GOAL OF THE EXERCISE:
Reproduce the listing below without any change.
┌──
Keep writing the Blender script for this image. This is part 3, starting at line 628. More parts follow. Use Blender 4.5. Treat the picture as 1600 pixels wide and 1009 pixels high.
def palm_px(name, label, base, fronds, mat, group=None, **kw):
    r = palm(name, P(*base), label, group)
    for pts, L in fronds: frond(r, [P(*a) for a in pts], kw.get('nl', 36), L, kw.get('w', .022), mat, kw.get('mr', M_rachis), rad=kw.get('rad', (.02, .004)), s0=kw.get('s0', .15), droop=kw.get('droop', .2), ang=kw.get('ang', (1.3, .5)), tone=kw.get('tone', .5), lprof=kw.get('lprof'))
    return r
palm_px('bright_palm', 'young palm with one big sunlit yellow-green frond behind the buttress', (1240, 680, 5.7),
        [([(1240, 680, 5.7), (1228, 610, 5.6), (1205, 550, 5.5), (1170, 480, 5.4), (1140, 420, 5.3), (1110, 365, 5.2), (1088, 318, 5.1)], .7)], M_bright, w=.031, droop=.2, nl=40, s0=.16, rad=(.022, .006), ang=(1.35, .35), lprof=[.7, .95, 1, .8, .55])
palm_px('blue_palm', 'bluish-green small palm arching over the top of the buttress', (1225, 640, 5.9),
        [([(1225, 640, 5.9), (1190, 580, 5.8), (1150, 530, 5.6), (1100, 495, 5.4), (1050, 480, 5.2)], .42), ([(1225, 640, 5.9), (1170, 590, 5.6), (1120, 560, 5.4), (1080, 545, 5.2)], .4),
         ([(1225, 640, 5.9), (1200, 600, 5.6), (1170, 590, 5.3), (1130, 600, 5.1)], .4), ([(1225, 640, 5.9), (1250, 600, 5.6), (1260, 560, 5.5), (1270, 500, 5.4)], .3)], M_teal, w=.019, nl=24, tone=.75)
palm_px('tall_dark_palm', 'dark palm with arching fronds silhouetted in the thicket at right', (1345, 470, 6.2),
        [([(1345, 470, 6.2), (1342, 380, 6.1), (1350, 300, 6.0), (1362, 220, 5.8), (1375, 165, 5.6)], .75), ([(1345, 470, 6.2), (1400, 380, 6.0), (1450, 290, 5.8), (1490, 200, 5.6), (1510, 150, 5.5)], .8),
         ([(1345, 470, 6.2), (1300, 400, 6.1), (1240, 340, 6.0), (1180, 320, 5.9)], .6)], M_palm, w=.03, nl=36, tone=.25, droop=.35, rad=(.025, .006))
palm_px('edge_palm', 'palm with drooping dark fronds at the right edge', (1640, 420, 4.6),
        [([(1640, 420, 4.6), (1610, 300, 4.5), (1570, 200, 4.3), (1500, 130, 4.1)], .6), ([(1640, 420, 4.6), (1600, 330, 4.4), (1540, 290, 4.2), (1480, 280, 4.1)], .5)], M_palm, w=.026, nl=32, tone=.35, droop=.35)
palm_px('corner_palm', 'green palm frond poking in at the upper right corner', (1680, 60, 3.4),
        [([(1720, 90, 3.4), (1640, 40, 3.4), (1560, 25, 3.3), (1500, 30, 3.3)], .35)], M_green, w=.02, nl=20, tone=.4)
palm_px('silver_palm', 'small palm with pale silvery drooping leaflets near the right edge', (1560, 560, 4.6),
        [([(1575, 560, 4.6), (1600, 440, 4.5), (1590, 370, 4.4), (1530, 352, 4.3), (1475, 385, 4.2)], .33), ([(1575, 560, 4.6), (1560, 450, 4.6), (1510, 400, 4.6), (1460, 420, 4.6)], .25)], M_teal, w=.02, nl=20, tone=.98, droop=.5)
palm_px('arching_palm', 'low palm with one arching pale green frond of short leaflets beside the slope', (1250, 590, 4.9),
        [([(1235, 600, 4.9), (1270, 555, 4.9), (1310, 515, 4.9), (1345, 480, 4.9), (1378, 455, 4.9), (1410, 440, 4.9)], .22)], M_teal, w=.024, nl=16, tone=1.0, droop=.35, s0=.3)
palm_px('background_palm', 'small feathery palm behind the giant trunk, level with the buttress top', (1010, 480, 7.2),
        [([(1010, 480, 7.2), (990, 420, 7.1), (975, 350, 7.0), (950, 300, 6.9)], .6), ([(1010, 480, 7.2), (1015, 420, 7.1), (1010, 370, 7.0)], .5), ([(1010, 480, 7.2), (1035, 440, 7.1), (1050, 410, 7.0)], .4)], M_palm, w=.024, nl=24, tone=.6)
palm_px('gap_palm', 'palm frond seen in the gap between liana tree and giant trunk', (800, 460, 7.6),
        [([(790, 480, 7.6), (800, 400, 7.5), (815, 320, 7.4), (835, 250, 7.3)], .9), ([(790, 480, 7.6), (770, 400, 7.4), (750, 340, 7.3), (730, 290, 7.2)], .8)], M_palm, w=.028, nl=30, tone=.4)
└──
RESULT FOR THIS EXERCISE:
Keep writing the Blender script for this image. This is part 3, starting at line 628. More parts follow. Use Blender 4.5. Treat the picture as 1600 pixels wide and 1009 pixels high.
def palm_px(name, label, base, fronds, mat, group=None, **kw):
    r = palm(name, P(*base), label, group)
    for pts, L in fronds: frond(r, [P(*a) for a in pts], kw.get('nl', 36), L, kw.get('w', .022), mat, kw.get('mr', M_rachis), rad=kw.get('rad', (.02, .004)), s0=kw.get('s0', .15), droop=kw.get('droop', .2), ang=kw.get('ang', (1.3, .5)), tone=kw.get('tone', .5), lprof=kw.get('lprof'))
    return r
palm_px('bright_palm', 'young palm with one big sunlit yellow-green frond behind the buttress', (1240, 680, 5.7),
        [([(1240, 680, 5.7), (1228, 610, 5.6), (1205, 550, 5.5), (1170, 480, 5.4), (1140, 420, 5.3), (1110, 365, 5.2), (1088, 318, 5.1)], .7)], M_bright, w=.031, droop=.2, nl=40, s0=.16, rad=(.022, .006), ang=(1.35, .35), lprof=[.7, .95, 1, .8, .55])
palm_px('blue_palm', 'bluish-green small palm arching over the top of the buttress', (1225, 640, 5.9),
        [([(1225, 640, 5.9), (1190, 580, 5.8), (1150, 530, 5.6), (1100, 495, 5.4), (1050, 480, 5.2)], .42), ([(1225, 640, 5.9), (1170, 590, 5.6), (1120, 560, 5.4), (1080, 545, 5.2)], .4),
         ([(1225, 640, 5.9), (1200, 600, 5.6), (1170, 590, 5.3), (1130, 600, 5.1)], .4), ([(1225, 640, 5.9), (1250, 600, 5.6), (1260, 560, 5.5), (1270, 500, 5.4)], .3)], M_teal, w=.019, nl=24, tone=.75)
palm_px('tall_dark_palm', 'dark palm with arching fronds silhouetted in the thicket at right', (1345, 470, 6.2),
        [([(1345, 470, 6.2), (1342, 380, 6.1), (1350, 300, 6.0), (1362, 220, 5.8), (1375, 165, 5.6)], .75), ([(1345, 470, 6.2), (1400, 380, 6.0), (1450, 290, 5.8), (1490, 200, 5.6), (1510, 150, 5.5)], .8),
         ([(1345, 470, 6.2), (1300, 400, 6.1), (1240, 340, 6.0), (1180, 320, 5.9)], .6)], M_palm, w=.03, nl=36, tone=.25, droop=.35, rad=(.025, .006))
palm_px('edge_palm', 'palm with drooping dark fronds at the right edge', (1640, 420, 4.6),
        [([(1640, 420, 4.6), (1610, 300, 4.5), (1570, 200, 4.3), (1500, 130, 4.1)], .6), ([(1640, 420, 4.6), (1600, 330, 4.4), (1540, 290, 4.2), (1480, 280, 4.1)], .5)], M_palm, w=.026, nl=32, tone=.35, droop=.35)
palm_px('corner_palm', 'green palm frond poking in at the upper right corner', (1680, 60, 3.4),
        [([(1720, 90, 3.4), (1640, 40, 3.4), (1560, 25, 3.3), (1500, 30, 3.3)], .35)], M_green, w=.02, nl=20, tone=.4)
palm_px('silver_palm', 'small palm with pale silvery drooping leaflets near the right edge', (1560, 560, 4.6),
        [([(1575, 560, 4.6), (1600, 440, 4.5), (1590, 370, 4.4), (1530, 352, 4.3), (1475, 385, 4.2)], .33), ([(1575, 560, 4.6), (1560, 450, 4.6), (1510, 400, 4.6), (1460, 420, 4.6)], .25)], M_teal, w=.02, nl=20, tone=.98, droop=.5)
palm_px('arching_palm', 'low palm with one arching pale green frond of short leaflets beside the slope', (1250, 590, 4.9),
        [([(1235, 600, 4.9), (1270, 555, 4.9), (1310, 515, 4.9), (1345, 480, 4.9), (1378, 455, 4.9), (1410, 440, 4.9)], .22)], M_teal, w=.024, nl=16, tone=1.0, droop=.35, s0=.3)
palm_px('background_palm', 'small feathery palm behind the giant trunk, level with the buttress top', (1010, 480, 7.2),
        [([(1010, 480, 7.2), (990, 420, 7.1), (975, 350, 7.0), (950, 300, 6.9)], .6), ([(1010, 480, 7.2), (1015, 420, 7.1), (1010, 370, 7.0)], .5), ([(1010, 480, 7.2), (1035, 440, 7.1), (1050, 410, 7.0)], .4)], M_palm, w=.024, nl=24, tone=.6)
palm_px('gap_palm', 'palm frond seen in the gap between liana tree and giant trunk', (800, 460, 7.6),
        [([(790, 480, 7.6), (800, 400, 7.5), (815, 320, 7.4), (835, 250, 7.3)], .9), ([(790, 480, 7.6), (770, 400, 7.4), (750, 340, 7.3), (730, 290, 7.2)], .8)], M_palm, w=.028, nl=30, tone=.4)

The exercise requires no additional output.